While most paintings show entire bodies, some feature closeups with unexplained objects like praying mantises or a glimmering gold key. The latter appears in Eternal, 2022, in which the face and shoulders of a resting woman are shown on a brown couch. The figure holds a key, its vivid color contrasting the overall dark palette. Her nails are bright pink, a color that appears often in Mckinney’s work.
“My favorite thing to do is paint my figures’ nails,” she says. “These hot, red and pink moments break up the moody atmosphere. For me, these moments are like sticking something in an outlet. They give the atmosphere the electricity it needs. I also do this with the bright orange of a cigarette, but I don’t smoke anymore, so the meaning has changed. Before, I gave them cigarettes because I was also smoking and it was something of an act of rebellion, but now I think of them as representing this ultimate human sensation of taking a deep exhale.”
As she has honed her skill as a painter over the last two years, Mckinney has learned to embrace the challenges of the medium, a lesson she also faced navigating her new life as a mom.
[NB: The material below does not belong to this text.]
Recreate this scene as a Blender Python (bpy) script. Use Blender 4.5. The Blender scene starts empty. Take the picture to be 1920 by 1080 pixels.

“I see paintings in my head the same way I see photographs, but when I paint an image, it’s never what I had in mind. Trying for that level of control is difficult and sometimes I really struggle when I want an image so badly to reflect what’s in my head, but it doesn’t translate. Being a mother helped me accept these challenges. When I became a mom, I had to do something that I had no idea how to do. Being a mother has taught me that there is patience and grace in allowing things to happen. I’ve noticed this come through in my work. My brushstrokes are different. When I paint, I give myself freedom. I'm no longer thinking about what the world wants of me, but rather what I want to say to the world.”